**DATA EXTRACT**
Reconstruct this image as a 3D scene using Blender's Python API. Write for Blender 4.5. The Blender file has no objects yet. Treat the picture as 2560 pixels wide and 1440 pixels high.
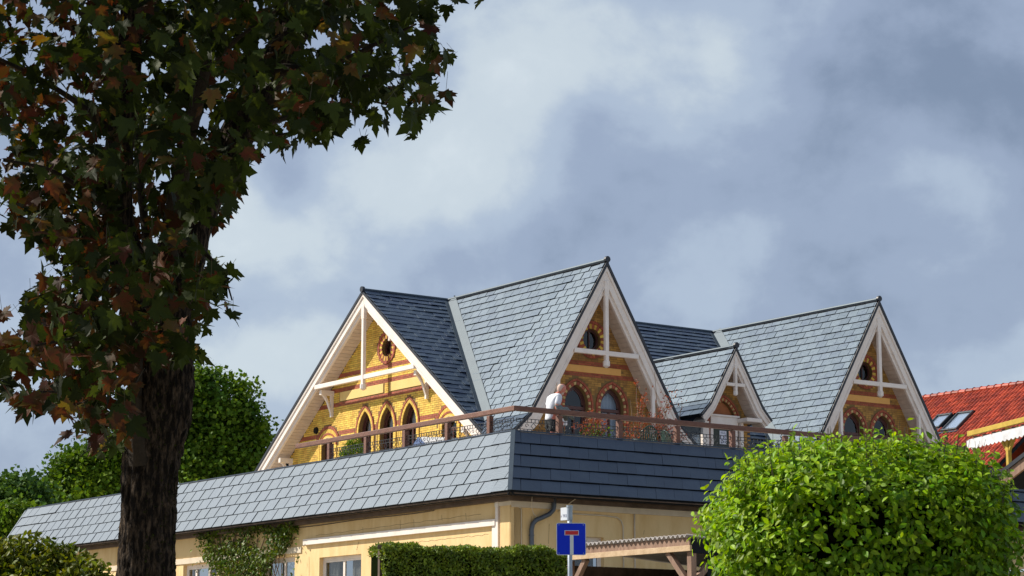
import bpy, math, random
import numpy as np
from mathutils import Vector, Matrix
from mathutils.geometry import tessellate_polygon

random.seed(7)
rng = np.random.default_rng(7)
scene = bpy.context.scene
col = scene.collection

# ------------------------------------------------------------------ camera
PITCH = math.atan(1000 / 5500.0)
EYE = Vector((0, 0, 1.6))
cam_d = bpy.data.cameras.new('camera')
cam = bpy.data.objects.new('camera', cam_d)
col.objects.link(cam)
cam.location = EYE
cam.rotation_euler = (math.pi / 2 + PITCH, 0, 0)
cam_d.sensor_width = 36
cam_d.lens = 36 * 5500 / 2560.0
cam_d.clip_start = 0.1
cam_d.clip_end = 3000
scene.camera = cam

# ------------------------------------------------------------------ exposure
scene.view_settings.view_transform = 'Standard'
scene.view_settings.look = 'None'
scene.view_settings.exposure = 0.35
scene.view_settings.gamma = 1.0
scene.view_settings.use_curve_mapping = False
scene.cycles.max_bounces = 6
scene.cycles.transparent_max_bounces = 8

# ------------------------------------------------------------------ sun and sky
SUN = Vector((-0.743, 0.19, 0.643)).normalized()
sun_d = bpy.data.lights.new('sun', 'SUN')
sun_d.energy = 5.0
sun_d.angle = math.radians(0.5)
sun_d.color = (1.0, 0.93, 0.82)
sun = bpy.data.objects.new('sun', sun_d)
sun.rotation_euler = SUN.to_track_quat('Z', 'Y').to_euler()
sun.location = (-60, 10, 60)
col.objects.link(sun)

world = bpy.data.worlds.new('World')
scene.world = world
world.use_nodes = True
wn = world.node_tree.nodes
wl = world.node_tree.links
wn.clear()
w_out = wn.new('ShaderNodeOutputWorld')
w_bg = wn.new('ShaderNodeBackground')
w_bg.inputs['Strength'].default_value = 0.1
w_sky = wn.new('ShaderNodeTexSky')
w_sky.sky_type = 'NISHITA'
w_sky.sun_disc = False
w_sky.sun_elevation = math.radians(40)
w_sky.sun_rotation = math.radians(-75.6)
w_sky.dust_density = 1.5
w_tc = wn.new('ShaderNodeTexCoord')


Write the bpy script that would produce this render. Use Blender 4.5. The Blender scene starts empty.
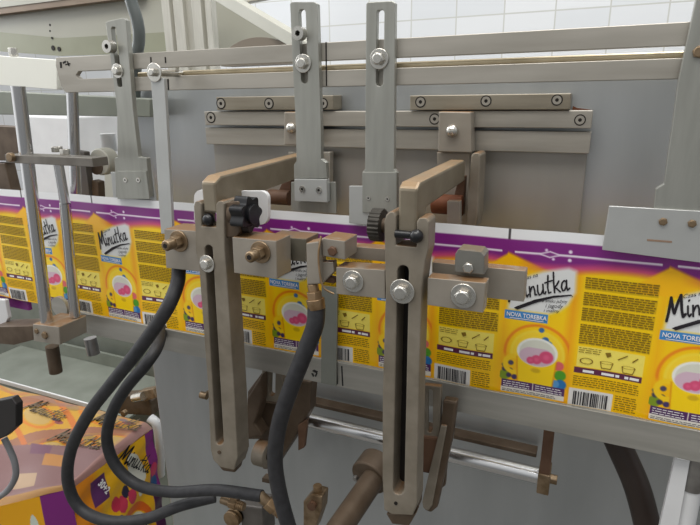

**EXERCISE INSTRUCTIONS**
Go through the records above, find every line with the word "objects", and list those lines.

**CORRECT RESPONSE**
Reconstruct this image as a 3D scene using Blender's Python API. Write for Blender 4.5. The Blender file has no objects yet. Treat the picture as 2560 pixels wide and 1440 pixels high.
cam = bpy.data.objects.new('camera', cam_d)
col.objects.link(cam)
sun = bpy.data.objects.new('sun', sun_d)
col.objects.link(sun)